By Anandajit Goswami
At the COP26 summit in Glasgow three years ago, India committed to a net-zero emissions target by 2070.
Achieving this ambitious goal will require a significant reduction in coal-based power generation and a shift toward renewable, non-fossil energy sources, with an increase of over 20 percent in renewable energy capacity compared to current levels.
As urban heating due to climate change drives up cooling demands, renewable energy will become crucial in meeting peak electricity demand.
Solar and wind energy will need to be paired with energy storage solutions, such as battery-operated systems, to ensure a steady power supply.
However, the reality on the ground falls short of these goals.
Coal production and coal-based power generation are on the rise, while renewable energy capacity has yet to catch up.
For India to meet its net-zero ambitions, the country’s power distribution companies (discoms) must significantly enhance renewable energy procurement to meet both short- and long-term renewable purchase obligations.
On average, discoms are expected to procure at least 22 percent of their power from renewable sources, with this target increasing to 43 percent by 2035.
However, this can only be achieved if the cost of renewable energy is significantly lower than coal-based thermal power, which remains cheaper in many cases.
The pricing issue is compounded by capacity constraints in India’s grid infrastructure, which makes the generation and transmission of renewable energy challenging.
Many state-owned discoms are in poor financial health, often relying on state government subsidies and occasional central government bail-outs to remain operational.
These financial guarantees have enabled discoms to enter long-term power purchase agreements (PPAs) with private generators, offering fixed purchase prices that provide stability for investors and encourage capital inflow into energy generation.
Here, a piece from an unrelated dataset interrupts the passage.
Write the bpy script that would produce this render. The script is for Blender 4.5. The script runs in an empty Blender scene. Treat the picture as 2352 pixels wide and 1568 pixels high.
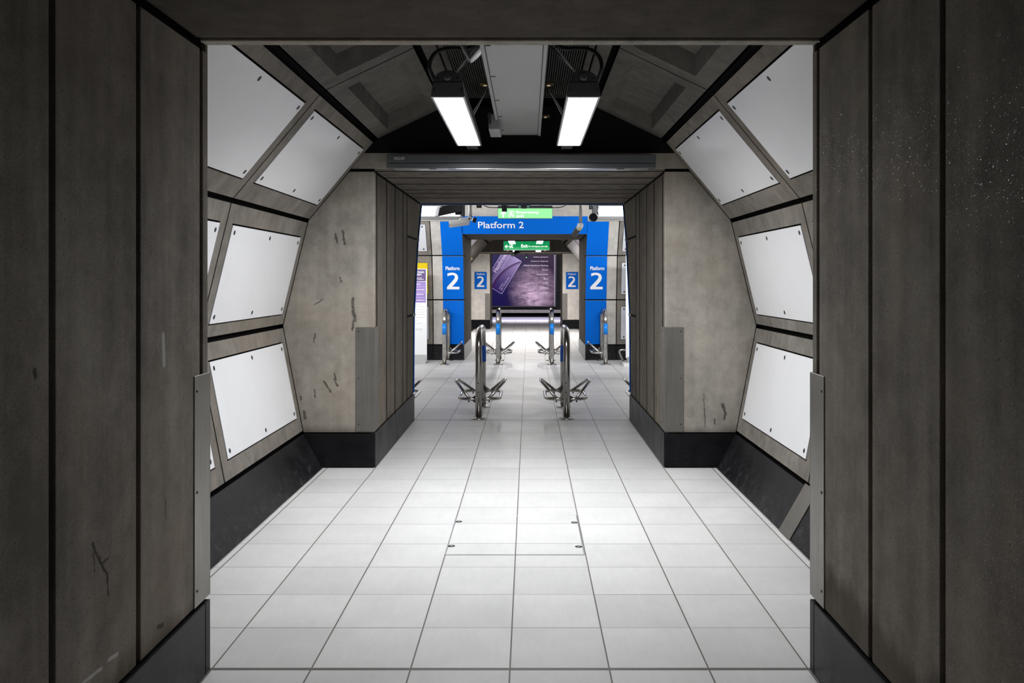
import bpy, bmesh, math, random
from mathutils import Vector, Matrix
random.seed(7)
scene = bpy.context.scene
COL = scene.collection
H = 1.56          # eye height
F = 1936.0        # focal length in pixels of the 2352 wide frame
VX, VY = 1214.0, 642.0
C = -0.074        # centre line of the passages

def at(px, py, Y):
    return Vector(((px - VX) * Y / F, Y, H - (py - VY) * Y / F))

# ------------------------------------------------------------------ materials
def new_mat(name):
    m = bpy.data.materials.new(name); m.use_nodes = True
    nt = m.node_tree
    return m, nt, nt.nodes['Principled BSDF']

class NG:
    """small helper to write node maths"""
    def __init__(s, nt): s.nt = nt
    def n(s, t, **kw):
        x = s.nt.nodes.new(t)
        for k, v in kw.items(): setattr(x, k, v)
        return x
    def link(s, a, b): s.nt.links.new(a, b)
    def put(s, sock, v):
        if hasattr(v, 'is_linked') or isinstance(v, bpy.types.NodeSocket): s.link(v, sock)
        else: sock.default_value = v
    def m(s, op, a, b=0.0, c=None, clamp=False):
        x = s.n('ShaderNodeMath', operation=op, use_clamp=clamp)
        s.put(x.inputs[0], a); s.put(x.inputs[1], b)
        if c is not None: s.put(x.inputs[2], c)
        return x.outputs[0]
    def pos(s):
        return s.n('ShaderNodeNewGeometry').outputs['Position']
    def sep(s, v):
        x = s.n('ShaderNodeSeparateXYZ'); s.link(v, x.inputs[0]); return x.outputs
    def comb(s, x, y, z):
        c = s.n('ShaderNodeCombineXYZ')
        s.put(c.inputs[0], x); s.put(c.inputs[1], y); s.put(c.inputs[2], z); return c.outputs[0]
    def scale(s, v, k):
        x = s.n('ShaderNodeVectorMath', operation='MULTIPLY'); s.link(v, x.inputs[0]); x.inputs[1].default_value = k; return x.outputs[0]
    def noise(s, v, sc, det=4, rough=.6, dist=0):
        x = s.n('ShaderNodeTexNoise'); s.link(v, x.inputs['Vector'])
        x.inputs['Scale'].default_value = sc; x.inputs['Detail'].default_value = det
        x.inputs['Roughness'].default_value = rough; x.inputs['Distortion'].default_value = dist
        return x.outputs['Fac']
    def ramp(s, v, a, b, lo=0.0, hi=1.0):
        x = s.n('ShaderNodeMapRange', clamp=True)
        s.put(x.inputs[0], v); x.inputs[1].default_value = a; x.inputs[2].default_value = b
        x.inputs[3].default_value = lo; x.inputs[4].default_value = hi
        return x.outputs[0]
    def mix(s, f, a, b, blend='MIX'):
        x = s.n('ShaderNodeMix', data_type='RGBA', blend_type=blend)
        s.put(x.inputs[0], f)
        for sock, v in ((x.inputs[6], a), (x.inputs[7], b)):
            s.put(sock, v if hasattr(v, 'is_linked') else (*v, 1))
        return x.outputs[2]
    def bump(s, h, strength, dist=.01):
        x = s.n('ShaderNodeBump'); s.link(h, x.inputs['Height'])
        x.inputs['Strength'].default_value = strength; x.inputs['Distance'].default_value = dist
        return x.outputs[0]

def simple(name, col, rough=.5, metal=0.0, coat=0.0, spec=.5):
    m, nt, b = new_mat(name)
    b.inputs['Base Color'].default_value = (*col, 1)
    b.inputs['Roughness'].default_value = rough
    b.inputs['Metallic'].default_value = metal
    b.inputs['Coat Weight'].default_value = coat
    b.inputs['Specular IOR Level'].default_value = spec
    return m

def emit(name, col, strength):
    m, nt, b = new_mat(name)
    b.inputs['Base Color'].default_value = (*col, 1)
    b.inputs['Emission Color'].default_value = (*col, 1)
    b.inputs['Emission Strength'].default_value = strength
    return m

def segments_mask(g, a, b, segs):
    """mask of worn strokes: a, b are the two wall coordinates, segs (a0,b0,a1,b1,halfwidth)"""
    out = None
    for (a0, b0, a1, b1, w) in segs:
        dx, dy = a1 - a0, b1 - b0
        L2 = dx * dx + dy * dy + 1e-9
        t = g.m('ADD', g.m('MULTIPLY', g.m('SUBTRACT', a, a0), dx / L2), g.m('MULTIPLY', g.m('SUBTRACT', b, b0), dy / L2), clamp=True)
        ex = g.m('SUBTRACT', a, g.m('MULTIPLY_ADD', t, dx, a0))
        ey = g.m('SUBTRACT', b, g.m('MULTIPLY_ADD', t, dy, b0))
        d = g.m('SQRT', g.m('ADD', g.m('MULTIPLY', ex, ex), g.m('MULTIPLY', ey, ey)))
        k = g.ramp(d, w * .5, w * 1.25, 1, 0)
        out = k if out is None else g.m('MAXIMUM', out, k)
    return out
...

However, with increasing competition and investments in energy generation, the prices of coal-based thermal power are gradually decreasing.
Additionally, the practice of reverse bidding in renewable energy auctions—where the lowest bidder wins—has further driven down prices, making it more difficult for renewable energy to compete with coal on cost alone.
Recently, discoms and Indian Railways have agreed on a competitive tariff for renewable energy procurement, which is complemented by battery-operated energy storage systems and “round-the-clock” agreements.
This model allows for the generation of solar power during the day, while coal-based thermal power is used at night to ensure a continuous power supply, 24/7.
While discoms may still need a mix of both thermal-based power and renewable energy supported by storage systems, this approach is essential for meeting long-term customer demand.
The combined use of solar energy during the day and stored thermal generation at night can prevent a decrease in the plant load factor of coal-based plants, which would otherwise drive up the cost of thermal power.
One key milestone for India’s path to net-zero emissions is the addition of 500 GW of renewable energy capacity by 2030.
A majority of this capacity will come from solar and wind, with additional contributions from hydro, biofuels, and nuclear energy.
Currently, India’s solar capacity stands at around 89 GW, which will need to be expanded more than five-fold to meet these targets.
This expansion must be supported by sufficient storage capacity and a favourable regulated tariff structure.
In other words, to achieve net-zero, discoms will need to adopt a least-cost procurement strategy, taking into account future energy scenarios, including procurement from power exchanges, offshore wind, battery storage solutions, and interstate energy trading through improved transmission networks.
As India transitions toward renewable energy, it is crucial that the welfare of the people remains at the heart of the process.
The shift to renewables will have broad implications for employment, finances, assets, liabilities, and the livelihoods of discom staff and government stakeholders.
Building consensus among all those affected is essential to ensure the success of this transition.
Decarbonisation efforts can lead to regulatory challenges and tensions between central and state agencies.
For example, the transition may result in short-term increases in power tariffs for consumers.
This could face resistance from groups that have long benefited from cross-subsidies, such as farmers, who have historically received subsidised electricity thanks to political support for high electricity-consuming sectors like agriculture.
Adam Smith’s idea of efficient markets allocating resources through optimal pricing doesn’t fully apply in India’s power sector, where political and social stakes often determine market outcomes.
With persistent subsidies functioning as political patronage, market forces alone do not drive decisions.
For a successful decarbonisation strategy, it is crucial to balance the interests of various stakeholders, including consumers, investors, policymakers, and political agents.
The transition to net-zero should be planned in a way that ensures long-term benefits for all parties, even if short-term costs are incurred.
A people-centric transition is not just a moral imperative—it’s an economic necessity.
Without ensuring that all stakeholders stand to benefit, the pathway to net-zero emissions will be unsustainable.
Only by balancing the need for decarbonisation with the realities of economic and social concerns can India hope to meet its 2070 net-zero target.
Anandajit Goswami is a Professor and Research Director at Manav Rachna International Institute of Research and Studies, Faridabad.